▶ To do: Set down, please, exactly the lines below that run from the line with "bm_obj('quay_face', bm, M_WALL, quay)" to the line with "deck([523, 670, 900, 1130, 1400, 1700], QN_R, 80)", both lines included.

▶ Data:

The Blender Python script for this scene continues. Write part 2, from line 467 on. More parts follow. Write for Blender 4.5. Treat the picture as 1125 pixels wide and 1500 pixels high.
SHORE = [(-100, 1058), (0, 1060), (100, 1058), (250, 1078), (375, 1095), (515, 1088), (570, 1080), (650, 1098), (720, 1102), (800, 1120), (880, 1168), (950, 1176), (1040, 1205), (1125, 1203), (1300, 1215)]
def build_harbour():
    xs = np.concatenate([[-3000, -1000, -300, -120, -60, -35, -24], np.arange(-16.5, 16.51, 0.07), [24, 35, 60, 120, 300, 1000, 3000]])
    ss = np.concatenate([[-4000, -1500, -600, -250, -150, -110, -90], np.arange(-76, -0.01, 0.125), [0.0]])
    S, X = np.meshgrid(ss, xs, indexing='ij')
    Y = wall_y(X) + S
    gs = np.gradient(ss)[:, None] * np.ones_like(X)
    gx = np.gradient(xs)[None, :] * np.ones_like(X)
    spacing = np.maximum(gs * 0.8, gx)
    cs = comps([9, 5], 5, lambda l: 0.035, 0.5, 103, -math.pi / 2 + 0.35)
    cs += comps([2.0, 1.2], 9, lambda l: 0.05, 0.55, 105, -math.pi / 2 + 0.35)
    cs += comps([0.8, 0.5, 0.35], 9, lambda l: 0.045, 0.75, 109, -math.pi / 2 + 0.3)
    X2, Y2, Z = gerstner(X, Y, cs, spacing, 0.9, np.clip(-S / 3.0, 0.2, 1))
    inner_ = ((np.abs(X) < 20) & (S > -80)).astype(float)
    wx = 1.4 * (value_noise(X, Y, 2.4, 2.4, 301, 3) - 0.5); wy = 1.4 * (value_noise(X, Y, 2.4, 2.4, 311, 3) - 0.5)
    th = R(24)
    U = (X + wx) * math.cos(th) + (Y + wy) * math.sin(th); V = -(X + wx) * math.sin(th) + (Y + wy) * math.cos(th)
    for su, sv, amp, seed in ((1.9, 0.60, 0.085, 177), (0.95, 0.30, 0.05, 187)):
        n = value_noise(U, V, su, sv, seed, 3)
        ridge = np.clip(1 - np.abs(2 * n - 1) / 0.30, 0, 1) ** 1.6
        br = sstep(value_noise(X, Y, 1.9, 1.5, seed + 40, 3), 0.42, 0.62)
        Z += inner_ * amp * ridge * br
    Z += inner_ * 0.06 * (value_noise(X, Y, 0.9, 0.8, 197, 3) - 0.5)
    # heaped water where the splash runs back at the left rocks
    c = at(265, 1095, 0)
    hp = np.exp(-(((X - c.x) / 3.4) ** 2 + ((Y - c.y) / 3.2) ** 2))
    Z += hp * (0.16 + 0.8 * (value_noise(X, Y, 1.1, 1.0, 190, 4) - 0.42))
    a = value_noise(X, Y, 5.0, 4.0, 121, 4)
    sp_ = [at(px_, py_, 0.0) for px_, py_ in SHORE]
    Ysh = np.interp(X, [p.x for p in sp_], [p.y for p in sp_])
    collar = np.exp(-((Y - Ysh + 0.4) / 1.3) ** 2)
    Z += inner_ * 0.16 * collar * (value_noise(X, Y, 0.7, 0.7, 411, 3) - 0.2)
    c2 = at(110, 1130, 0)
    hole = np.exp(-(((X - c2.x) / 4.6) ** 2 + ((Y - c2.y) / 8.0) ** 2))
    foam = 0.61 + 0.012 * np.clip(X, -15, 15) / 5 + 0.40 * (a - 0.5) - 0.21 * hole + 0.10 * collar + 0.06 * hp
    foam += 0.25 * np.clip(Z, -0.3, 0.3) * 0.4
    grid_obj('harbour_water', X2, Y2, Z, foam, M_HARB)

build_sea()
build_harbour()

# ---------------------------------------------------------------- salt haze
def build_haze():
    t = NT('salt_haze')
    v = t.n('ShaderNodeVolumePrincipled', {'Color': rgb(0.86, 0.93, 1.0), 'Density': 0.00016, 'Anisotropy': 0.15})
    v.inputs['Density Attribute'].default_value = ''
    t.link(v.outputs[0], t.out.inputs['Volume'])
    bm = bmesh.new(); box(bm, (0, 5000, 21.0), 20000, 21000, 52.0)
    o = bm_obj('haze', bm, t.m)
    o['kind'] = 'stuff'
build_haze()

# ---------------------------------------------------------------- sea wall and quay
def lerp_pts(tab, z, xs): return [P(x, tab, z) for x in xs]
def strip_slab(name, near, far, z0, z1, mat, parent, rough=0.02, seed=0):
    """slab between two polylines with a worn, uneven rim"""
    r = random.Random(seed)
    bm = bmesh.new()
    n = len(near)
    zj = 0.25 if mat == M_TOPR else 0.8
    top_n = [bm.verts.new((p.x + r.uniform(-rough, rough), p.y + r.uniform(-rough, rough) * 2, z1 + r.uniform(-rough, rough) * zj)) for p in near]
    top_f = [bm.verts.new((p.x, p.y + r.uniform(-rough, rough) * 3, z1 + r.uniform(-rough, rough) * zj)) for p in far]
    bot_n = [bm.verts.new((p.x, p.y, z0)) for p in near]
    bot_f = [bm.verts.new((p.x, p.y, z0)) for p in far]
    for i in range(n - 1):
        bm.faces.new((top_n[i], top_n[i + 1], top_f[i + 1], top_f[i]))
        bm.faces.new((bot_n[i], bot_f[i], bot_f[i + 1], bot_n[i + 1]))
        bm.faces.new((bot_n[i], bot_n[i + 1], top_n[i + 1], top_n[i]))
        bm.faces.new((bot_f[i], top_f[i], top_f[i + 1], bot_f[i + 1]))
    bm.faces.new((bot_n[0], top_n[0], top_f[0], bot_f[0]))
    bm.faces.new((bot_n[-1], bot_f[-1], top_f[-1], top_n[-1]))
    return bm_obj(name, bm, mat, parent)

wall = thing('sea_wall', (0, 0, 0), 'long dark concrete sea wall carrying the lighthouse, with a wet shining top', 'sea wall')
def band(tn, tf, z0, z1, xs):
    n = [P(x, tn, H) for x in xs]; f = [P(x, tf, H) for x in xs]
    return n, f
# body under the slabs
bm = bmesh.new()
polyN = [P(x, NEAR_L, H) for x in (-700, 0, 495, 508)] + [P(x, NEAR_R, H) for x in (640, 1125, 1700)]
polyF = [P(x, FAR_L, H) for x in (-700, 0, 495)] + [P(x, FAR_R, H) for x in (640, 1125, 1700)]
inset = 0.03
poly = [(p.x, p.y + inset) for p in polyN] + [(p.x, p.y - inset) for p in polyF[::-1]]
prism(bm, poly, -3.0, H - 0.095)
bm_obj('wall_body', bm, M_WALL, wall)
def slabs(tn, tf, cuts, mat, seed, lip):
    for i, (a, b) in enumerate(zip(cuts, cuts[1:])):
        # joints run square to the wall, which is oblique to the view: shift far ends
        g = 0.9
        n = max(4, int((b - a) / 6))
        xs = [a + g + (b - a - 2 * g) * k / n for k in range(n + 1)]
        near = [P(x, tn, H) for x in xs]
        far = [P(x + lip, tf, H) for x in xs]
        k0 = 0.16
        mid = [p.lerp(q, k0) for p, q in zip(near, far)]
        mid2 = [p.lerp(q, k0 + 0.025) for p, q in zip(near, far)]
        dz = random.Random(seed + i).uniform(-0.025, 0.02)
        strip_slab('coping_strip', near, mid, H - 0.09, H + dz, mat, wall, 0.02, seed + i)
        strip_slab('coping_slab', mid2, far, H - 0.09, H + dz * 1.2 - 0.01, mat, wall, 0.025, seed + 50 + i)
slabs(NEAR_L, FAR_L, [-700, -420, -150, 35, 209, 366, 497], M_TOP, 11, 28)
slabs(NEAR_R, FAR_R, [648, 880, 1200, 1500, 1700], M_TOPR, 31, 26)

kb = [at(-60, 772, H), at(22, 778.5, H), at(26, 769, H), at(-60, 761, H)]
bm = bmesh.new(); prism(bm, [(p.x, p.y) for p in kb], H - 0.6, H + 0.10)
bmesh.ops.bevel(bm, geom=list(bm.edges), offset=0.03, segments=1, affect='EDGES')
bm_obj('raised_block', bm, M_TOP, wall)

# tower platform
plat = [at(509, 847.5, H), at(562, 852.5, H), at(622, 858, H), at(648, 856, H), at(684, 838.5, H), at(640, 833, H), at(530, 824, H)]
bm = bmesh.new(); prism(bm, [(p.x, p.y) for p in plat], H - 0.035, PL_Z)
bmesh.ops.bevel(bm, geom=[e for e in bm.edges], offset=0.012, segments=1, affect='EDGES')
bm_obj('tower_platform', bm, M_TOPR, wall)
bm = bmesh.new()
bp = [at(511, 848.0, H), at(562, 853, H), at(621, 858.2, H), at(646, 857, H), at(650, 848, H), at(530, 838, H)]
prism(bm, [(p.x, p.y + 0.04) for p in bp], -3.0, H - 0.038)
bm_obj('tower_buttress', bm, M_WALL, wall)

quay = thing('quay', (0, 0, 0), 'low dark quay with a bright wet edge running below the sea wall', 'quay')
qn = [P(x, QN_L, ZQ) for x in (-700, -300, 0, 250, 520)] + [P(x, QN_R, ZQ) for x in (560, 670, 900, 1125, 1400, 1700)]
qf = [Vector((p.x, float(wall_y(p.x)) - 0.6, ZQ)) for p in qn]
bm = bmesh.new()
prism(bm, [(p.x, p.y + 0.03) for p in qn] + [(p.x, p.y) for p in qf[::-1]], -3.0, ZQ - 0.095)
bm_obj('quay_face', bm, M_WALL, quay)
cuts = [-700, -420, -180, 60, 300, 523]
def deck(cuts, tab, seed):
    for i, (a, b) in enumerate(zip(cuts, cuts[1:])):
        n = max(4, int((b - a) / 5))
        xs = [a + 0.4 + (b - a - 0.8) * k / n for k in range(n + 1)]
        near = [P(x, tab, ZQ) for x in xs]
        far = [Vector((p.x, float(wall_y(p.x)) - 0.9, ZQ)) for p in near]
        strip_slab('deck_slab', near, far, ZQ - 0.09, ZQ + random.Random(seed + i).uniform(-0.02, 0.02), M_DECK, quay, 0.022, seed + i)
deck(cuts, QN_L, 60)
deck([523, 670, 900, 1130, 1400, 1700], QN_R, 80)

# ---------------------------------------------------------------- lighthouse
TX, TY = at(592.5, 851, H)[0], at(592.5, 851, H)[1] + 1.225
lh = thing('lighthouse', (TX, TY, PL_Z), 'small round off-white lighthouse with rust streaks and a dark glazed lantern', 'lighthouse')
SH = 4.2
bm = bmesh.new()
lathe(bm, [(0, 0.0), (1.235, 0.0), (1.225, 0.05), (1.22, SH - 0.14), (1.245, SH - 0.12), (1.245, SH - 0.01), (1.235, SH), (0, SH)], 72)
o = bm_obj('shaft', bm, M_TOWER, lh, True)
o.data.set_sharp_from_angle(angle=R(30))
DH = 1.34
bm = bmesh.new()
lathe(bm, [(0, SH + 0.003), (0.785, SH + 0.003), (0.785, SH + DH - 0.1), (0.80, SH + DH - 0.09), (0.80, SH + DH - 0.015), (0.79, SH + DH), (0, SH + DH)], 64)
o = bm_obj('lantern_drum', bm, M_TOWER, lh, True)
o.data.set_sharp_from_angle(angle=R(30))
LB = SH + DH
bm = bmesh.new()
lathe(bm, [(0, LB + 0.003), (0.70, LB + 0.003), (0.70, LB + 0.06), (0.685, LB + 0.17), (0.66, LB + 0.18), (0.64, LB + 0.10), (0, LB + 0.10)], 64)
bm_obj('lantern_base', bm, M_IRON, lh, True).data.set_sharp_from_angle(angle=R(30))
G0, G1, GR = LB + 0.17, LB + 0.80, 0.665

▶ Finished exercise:
bm_obj('quay_face', bm, M_WALL, quay)
cuts = [-700, -420, -180, 60, 300, 523]
def deck(cuts, tab, seed):
    for i, (a, b) in enumerate(zip(cuts, cuts[1:])):
        n = max(4, int((b - a) / 5))
        xs = [a + 0.4 + (b - a - 0.8) * k / n for k in range(n + 1)]
        near = [P(x, tab, ZQ) for x in xs]
        far = [Vector((p.x, float(wall_y(p.x)) - 0.9, ZQ)) for p in near]
        strip_slab('deck_slab', near, far, ZQ - 0.09, ZQ + random.Random(seed + i).uniform(-0.02, 0.02), M_DECK, quay, 0.022, seed + i)
deck(cuts, QN_L, 60)
deck([523, 670, 900, 1130, 1400, 1700], QN_R, 80)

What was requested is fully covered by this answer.